The march, organised by the Campaign Against Household and Water Charges, the Dublin Council of Trade Unions and supported by the ICTU, Siptu and other trade unions, was also joined by members of People Before Profit Alliance, Sinn Féin and the Socialist party, organisations including the Irish National Organisation of the Unemployed and groups and individuals from around the country.

The march was also supported by regional groups, among them organisations from Monaghan, Donegal, Waterford, Kilkenny and Cork, which are variously opposed to the household tax, water charges and the septic tank charge.

Sean Walsh, who is part of a group from Portlaw, Co Waterford, which is opposed to the household charge, said he was “very encouraged” by today’s turnout.

“The effect [of austerity] is that it’s slowly tripping the country, slowly but surely and slowly affecting all business. In the rural areas the shopkeepers and publicans and so forth, they are slowly being put out of business and slowly being ground to a halt. It’s a simple message: austerity is not working, and we must fight it and we must get the message across to the Government,” he said.
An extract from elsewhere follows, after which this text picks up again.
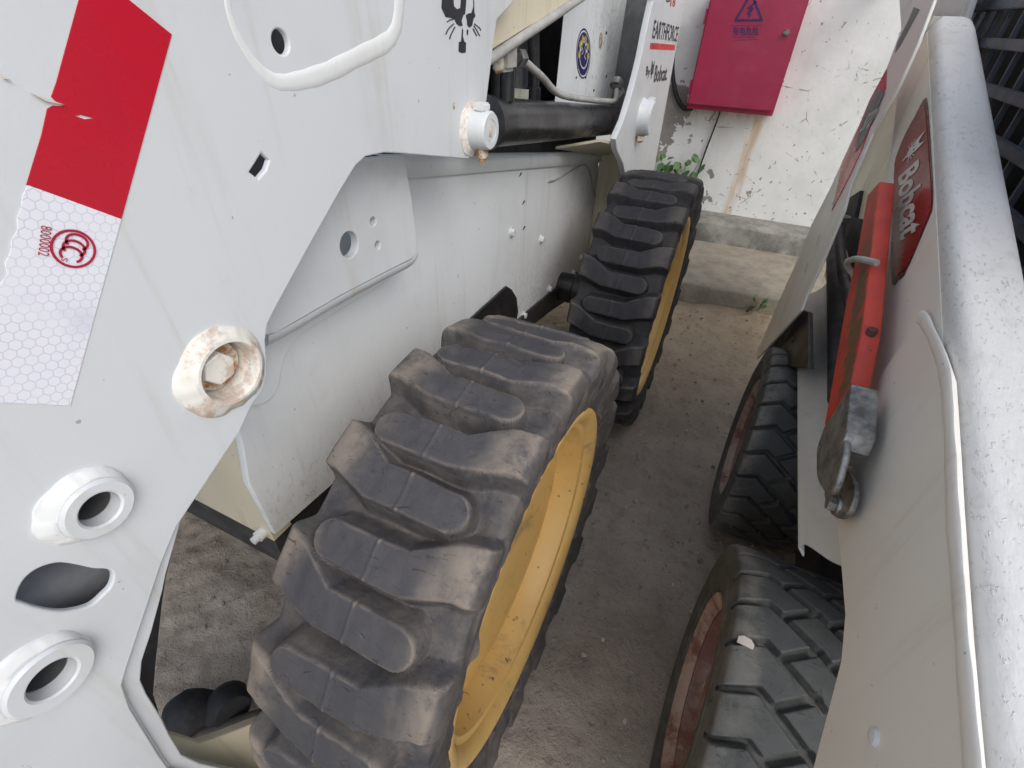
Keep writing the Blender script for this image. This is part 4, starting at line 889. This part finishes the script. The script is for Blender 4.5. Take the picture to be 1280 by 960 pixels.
O = onx(*c4([(585, 560)])[0], XV-.0028); mk('lettering', *text_vf('S70', O, onx(*c4([(600, 500)])[0], XV-.0028)-O+np.array([0, -.12, 0]), onx(*c4([(625, 480)])[0], XV-.0028)-O, nB, .2, .02, .0004), M['whiteprint'], d1)
mk('grey_decal', *plate_vf(yz(c4([(815, 30), (840, 40), (760, 190), (735, 225), (745, 180), (790, 90)]), XV-.0006), XV-.0006, .0004, bevel=.0001, side=-1), M['grey'], upb)
for L in (c8([(448, 175), (462, 135), (466, 140), (452, 182)]), c8([(400, 290), (412, 245), (418, 250), (405, 292)]), c8([(508, 20), (545, -30), (530, 10)])):
    mk('bright_scratch', *plate_vf(yz(L, XV-.0005), XV-.0006, .0004, bevel=.00005, side=-1), M['whiteprint'], upb)
plate('body_panel', yz([(1030, 345), (1052, 262), (1064, 232), (1118, 96), (1150, 20), (1180, 20), (1150, 200), (1115, 420), (1060, 420)], .43), .43, .012, M['cream'], B, side=-1)
# mudguard flap and fender
plate('mud_flap', yz([(1001, 386), (980, 410), (958, 436), (950, 455), (1010, 460), (1010, 390)], .322), .322, .01, M['black'], B, side=-1)
q = onx(992, 424, .322); mk('flap_rivet', *lathe_vf([(0, .010), (-.004, .008), (-.005, .0001)], q, n=16), M['dark'], B)
pf = smooth_open([(.346, .494), (.338, .500), (.3395, .512), (.346, .520), (.356, .527), (.366, .534), (.375, .545), (.384, .562), (.390, .60), (.392, .66)], 4)
skew = [max(0, (x-.34))*-1.25 for x, z in pf]
V, Fc = extr_y([tuple(p) for p in pf], .138, 1.0, skew); fo = mk('fender', V, Fc, M['fend'], B, angle=60)
sm_ = fo.modifiers.new('thick', 'SOLIDIFY'); sm_.thickness = .003
# body, pipes and cab guard
box('chassis_body', (.46, -.02, .28), (1.15, 1.05, .80), M['cab'], B)
box('chassis_lower', (.455, -.25, .16), (1.1, .9, .28), M['dark'], B)
V, Fc = lathe_vf([(.14, .06), (.32, .06)], (.27, .0026, .2463), n=32); mk('axle_tube', V, Fc, M['dark'], B); V, Fc = lathe_vf([(.14, .06), (.32, .06)], (.27, .6706, .2463), n=32); mk('axle_tube', V, Fc, M['dark'], B)
tube('lift_cylinder', [onx(u, v, .385) for u, v in ((1044, 285), (1046, 340), (1050, 420), (1052, 500))], .022, M['hose'], B, 20, 3)
tube('hose', [onx(u, v, .365) for u, v in ((1052, 272), (1050, 300), (1054, 340), (1062, 370), (1075, 400))], .011, M['hose'], B, 12, 6)
c = onx(1051, 280, .365); mk('hose_ferrule', *sweep([c-[0, 0, .02], c+[0, 0, .02]], .016, 16), M['grey'], B)
shape2 = lambda name, px, x, t, mat: plate(name, yz(px, x), x, t, mat, B, side=-1)
shape2('black_cover', [(1038, 330), (1050, 262), (1060, 248), (1075, 238), (1068, 272), (1080, 275), (1072, 340)], .42, .02, M['cab'])
XG = .50
yv0, zv0 = .30, .55
def ypos(u, v): return onx(u, v, XG)
guard = box('window_guard', (XG-.012, .36, 1.205), (XG+.018, 1.62, 1.245), M['mesh'], B, .004)
def bar(lo, hi, nm='guard_bar'): return box(nm, lo, hi, M['mesh'], guard, .002)
for z in (.72, .80, .875, .945, 1.012, 1.085, 1.15): bar((XG-.004, .36, z-.009), (XG+.012, 1.62, z+.009))
for k in range(15):
    y = .40+.085*k; bar((XG+.0125, y-.006, .58), (XG+.021, y+.006, 1.205))
for y in (.36, 1.62): bar((XG-.013, y-.02, .56), (XG+.016, y+.02, 1.21), 'guard_post')
bar((XG-.012, .36, .54), (XG+.018, 1.62, .58))
box('cab_interior', (XG+.10, .1, .5), (XG+.14, 1.9, 1.36), M['cab'], B)
box('cab_side', (XG+.03, .30, .2), (XG+.10, 1.75, .56), M['cab'], B); box('cab_front_post', (XG-.02, .24, .5), (XG+.06, .335, 1.35), M['cab'], B, .01)
plate('cab_side_panel', yz([(1120, -60), (1222, -60), (1214, 0), (1192, 66), (1172, 60), (1130, 90)], .452), .452, .012, M['fend'], B, side=-1)
tube('cab_post', [onx(u, v, .46) for u, v in ((1222, -30), (1205, 25), (1190, 70), (1178, 110))], .012, M['fend'], B, 12, 3)
c = onx(1207, 50, .47); mk('work_lamp', *sweep([c-[0, .02, .02], c+[0, 0, .0], c+[0, .01, .012]], [.016, .018, .012], 16), M['pipe'], B)
# far side of each machine stands on wheels too
for mach, x0, r, ys in ((A, -1.12, .385, (0, .999)), (B, 1.05, .246, (.0, .67))):
    for y in ys:
        V, Fc = lathe_vf([(-.1, r*.72), (-.1, r*.95), (-.08, r), (.08, r), (.1, r*.95), (.1, r*.72)], (x0, y, r), n=48, closed=False); o = mk('wheel', V, Fc, M['hose'], mach); o['label'] = 'far side wheel'

# ------------------------------------------------------------------ red electrical box on the wall
YF = YW-.128
x0, x1, z0, z1 = -.285, .140, .742, 1.20+.03
EB = empty('electrical_box', (-.07, YW, z0), 'crimson steel electrical box with a warning triangle, fixed high on the plaster wall', 'electrical box')
box('case', (x0, YF+.022, z0), (x1, YW-.003, z1), M['boxred'], EB, .003)
door = box('door', (x0+.002, YF, z0+.020), (x1-.006, YF+.019, z1-.006), M['boxred'], EB, .006)
def oyd(u, v): return ony(u, v, YF-.0006)
c = oyd(983, 41); mk('latch', *join([lathe_vf([(-.012, .010), (0, .014), (.004, .014)], c, 'y', 16), box_vf(c+np.array([-.014, -.022, -.004]), c+np.array([.016, -.012, .005]), .002)]), M['steel'], door)
def c4p(L): return [(900+u/3.368, v/3.368) for u, v in L]
fr = np.array([0, -1., 0])
tri = np.array([oyd(*p)[[0, 2]] for p in c4p([(56, 92), (184, 90), (134, -42)])]); tc = tri.mean(0); Oo = np.array([0, YF-.0006, 0]); ex, ez = np.array([1., 0, 0]), np.array([0, 0, 1.])
big = fillet([tuple(p) for p in tri], .012, 4); small = fillet([tuple(tc+(p-tc)*.74) for p in tri], .006, 4)
bolt = [tuple(oyd(*p)[[0, 2]]) for p in c4p([(150, 4), (112, 36), (124, 38), (112, 58), (118, 60), (118, 76), (134, 60), (126, 60), (146, 32), (134, 30), (154, 6)])]
mk('warning_triangle', *flat_vf([(big, [small]), (bolt, [])], Oo, ex, ez, fr, .0004), M['boxprint'], door)
def onbox(s, tl, bl, br, nm, bold=0.0):
    O, X1, Z1 = (oyd(*c4p([p])[0]) for p in (bl, br, tl)); return mk(nm, *text_vf(s, O, X1-O, Z1-O, fr, 0, bold, .0005), M['boxprint'], door)
onbox('有电危险', (54, 112), (54, 149), (163, 149), 'lettering', .01)
bw = [oyd(*p)[[0, 2]] for p in c4p([(46, 109), (174, 107), (172, 124), (48, 162), (150, 156), (62, 169), (158, 166)])]
mk('print_lines', *flat_vf([(stroke([tuple(bw[0]), tuple((bw[0]+bw[1])/2), tuple(bw[1])], .0016), []), (stroke([tuple(bw[1]), tuple((bw[1]+bw[2])/2), tuple(bw[2])], .0016), []), (stroke([tuple(bw[5]), tuple((bw[5]+bw[6])/2), tuple(bw[6])], .0014), [])], Oo, ex, ez, fr, .0004), M['boxprint'], door)
onbox('You dian wei xian', (50, 152), (50, 159), (150, 158), 'lettering')
for z in (z0+.1, z1-.1): mk('hinge', *lathe_vf([(-.03, .006), (.03, .006)], (x0-.002, YF+.012, z), 'z', 10), M['boxred'], EB)
# cables
cb_ = tube('power_cable', [(-.119, YW-.012, .742), (-.123, YW-.014, .68), (-.140, YW-.012, .55), (-.155, YW-.01, .40), (-.166, YW-.012, .30), (-.172, YW-.02, .218)], .0045, M['black'], None, 8, 5)
tag(cb_, 'thin black cable hanging straight down the wall from under the red box', 'cable')
cc = [ony(u, v, YW-.02) for u, v in ((846, 30), (841, 70), (841, 95), (845, 118), (851, 131), (857, 136), (866, 135))]
tag(tube('power_cable', cc, .012, M['black'], None, 10, 5), 'thick black cable looping into the lower left corner of the red box', 'cable')

# ------------------------------------------------------------------ plants
def leaf_mesh(name, mat, L=1.0, W=.8):
    pts = [(0, 0, 0), (.35*W, .28*L, .05), (.48*W, .55*L, .04), (.25*W, .85*L, 0), (0, 1.0*L, -.06), (-.25*W, .85*L, 0), (-.48*W, .55*L, .04), (-.35*W, .28*L, .05), (0, .5*L, -.04)]
    me = bpy.data.meshes.new(name); me.from_pydata(pts, [], [[0, 1, 8], [1, 2, 8], [2, 3, 8], [3, 4, 8], [4, 5, 8], [5, 6, 8], [6, 7, 8], [7, 0, 8]]); return finish(me, mat, 180)
lm = leaf_mesh('leaf', M['leaf']); lw = leaf_mesh('leaf', M['weed'], 1, .45)
ivy = empty('ivy_plant', (-.27, YW-.05, .215), 'small green ivy growing at the foot of the wall behind the left rear tyre', 'plant')
R2 = random.Random(3)
for s in range(7):
    bx_ = -.36+.026*s+R2.uniform(-.02, .02); hgt = R2.uniform(.14, .30); pth = [(bx_, YW-.03, .212), (bx_+R2.uniform(-.02, .03), YW-.04, .212+hgt*.5), (bx_+R2.uniform(-.03, .05), YW-.05, .212+hgt)]
    tube('stem', pth, .002, M['leaf'], ivy, 6, 3)
    for k in range(8):
        p = np.array(pth[0])+(np.array(pth[2])-np.array(pth[0]))*R2.uniform(.15, 1.0)+np.array([R2.uniform(-.03, .03), R2.uniform(-.03, 0), R2.uniform(-.015, .02)])
        l = attach(bpy.data.objects.new('leaf', lm), p, ivy); sc_ = R2.uniform(.036, .058); l.scale = (sc_, sc_, sc_); l.rotation_euler = (R2.uniform(.3, 1.6), R2.uniform(-.7, .7), R2.uniform(-1.2, 1.2))
wp_ = onz(946, 389, .032)
weed = empty('weed_plant', wp_, 'tiny green weed sprouting where the ground meets the concrete step', 'plant')
for s in range(5):
    p1_ = wp_+np.array([R2.uniform(-.05, .05), R2.uniform(-.03, .0), R2.uniform(.03, .09)]); tube('stem', [wp_, (wp_+p1_)/2+[0, 0, .01], p1_], .0015, M['weed'], weed, 5, 3)
    for k in range(4):
        l = attach(bpy.data.objects.new('leaf', lw), wp_+(p1_-wp_)*R2.uniform(.4, 1), weed); sc_ = R2.uniform(.018, .034); l.scale = (sc_,)*3; l.rotation_euler = (R2.uniform(.2, 1.3), R2.uniform(-.5, .5), R2.uniform(0, 6.28))
q = [onz(u, v, .03) for u, v in ((934, 389), (942, 385), (948, 383))]
tag(mk('stick', *sweep(np.array(q)+[[0, 0, 0], [0, 0, .01], [0, 0, .012]], [.006, .008, .004], 8), M['stick']), 'short brown piece of wood lying against the concrete step', 'stick')
# board-like patch of rough dirt seen through the arm opening
# ------------------------------------------------------------------ pebbles and scraps
V = []; Fc = []
ico = bmesh.new(); bmesh.ops.create_icosphere(ico, subdivisions=1, radius=1); iv = np.array([v.co[:] for v in ico.verts]); ifc = [[v.index for v in f.verts] for f in ico.faces]; ico.free()
for k in range(2600):
    x, y = R2.uniform(-.9, .6), R2.uniform(-.45, 1.88)
    r = R2.choice((.0014, .0016, .002, .002, .0024, .003, .004, .0065))*R2.uniform(.7, 1.2); n0 = len(V)
    sc_ = np.array([R2.uniform(.7, 1.4), R2.uniform(.7, 1.3), R2.uniform(.4, .8)])*r; V += (iv*sc_*RNG.uniform(.75, 1.25, (len(iv), 1))+np.array([x, y, .003])).tolist(); Fc += [[i+n0 for i in f] for f in ifc]
tag(mk('gravel', V, Fc, M['stone']), kind='stuff')
for (u, v, sz), lab in zip(((754, 800, .0045), (781, 902, .005), (731, 819, .004), (841, 731, .004)), ('white chip on the ground beside the yellow front rim, left of two', 'white chip lying on the ground nearest the camera', 'tiny pale chip on the ground close to the front rim', 'pale chip on the ground between the two rear tyres')):
    p = onz(u, v, .005); n = [(p[0]+sz*math.cos(a)*R2.uniform(.6, 1.1), p[1]+sz*1.3*math.sin(a)*R2.uniform(.6, 1.1)) for a in np.arange(6)*math.pi/3]
    tag(mk('chip', *curve_plate([n], .002, .0003, Matrix.Translation((0, 0, p[2]))), M['chip']), lab, 'chip', 'white chips on the ground')
d_ = ray(932, 803); o_ = CAM-np.array([0, .0026, .2463]); a_ = d_[1]**2+d_[2]**2; b_ = 2*(o_[1]*d_[1]+o_[2]*d_[2]); k_ = o_[1]**2+o_[2]**2-.2475**2
P = CAM+d_*((-b_-math.sqrt(b_*b_-4*a_*k_))/(2*a_)); nr = np.array([0, P[1]-.0026, P[2]-.2463]); nr /= np.linalg.norm(nr); t1 = np.array([1., 0, 0]); t2 = np.cross(nr, t1)
out = [(-.010, -.004), (-.009, .004), (-.003, .007), (.006, .006), (.010, .001), (.009, -.005), (0, -.0045)]
V, Fc = curve_plate([out], .0025, .0006, Matrix.Identity(4)); V = P+V[:, :1]*t1+V[:, 1:2]*t2+V[:, 2:]*nr
tag(mk('paper_scrap', V, Fc, M['chip']), 'small pale scrap stuck on the tread of the right front tyre', 'scrap')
The march was also attended by individuals including Wesley Fitzgibbons, a fitter who was with his four-year-old son Liam, who said he simply could not take any more cuts.

"We just feel that the Government is hitting the middle working class all the time. There's nothing else there to take. People are working more hours to make ends meet and at end of the month we're just barely scraping by," he said.

Independent TD Finian McGrath said he had joined the march because "austerity is not working and the Government have to face that".

The main reason he was there was because he was "absolutely furious about the way families and adults and children with a disability are being treated with services being cut at the moment".

"People are here from a wide range of Irish society. A lot of community groups, the drugs groups, the disability groups, the unemployed...but they are here for one main reason - first of all, yes, they are afraid, but they have accepted the reality that even the IMF are saying that austerity is not working as an economic strategy to deal with the crisis."

As the crowds assembled to hear speeches outside the GPO there were cheers as two men, who had draped a banner from the roof of a five-storey building reading “Shame on Labour”, lit a flare on top of the building.

As president of the Irish Congress of Trade Unions, Eugene McGlone, was introduced to the crowd he was met by boos and shouts of “strike”.

Siptu president Jack O’Connor later condemned this interruption, which he said was conducted by a small minority and represented “a sinister trend which has developed over the recent past and that bears all the hall marks of fascism”.

He said he had witnessed a number of people carrying Sinn Féin banners accompanied by others carrying United Left Alliance posters participating in this activity and that he would be requesting that the general secretary of Congress speak with the leadership of both parties.

“I want to make it very clear that I am not alleging that either of the organisations approved of, or condoned, fascist activity of this kind. But the fact of the matter is that is being carried on by people who are either associated with their organisations or elements who are very deliberately masquerading as such for reasons best known to themselves.

“The time has come to draw a line on the activities of this tiny minority who would deny the right to freedom of speech and which, once again has tried to besmirch a demonstration against the failed one sided austerity approach which saw more than 20,000 turn out behind the banner of the Dublin Congress of Trade Unions.”

The DCTU is planning another demonstration outside the Dáil on the day of the budget, December 5th.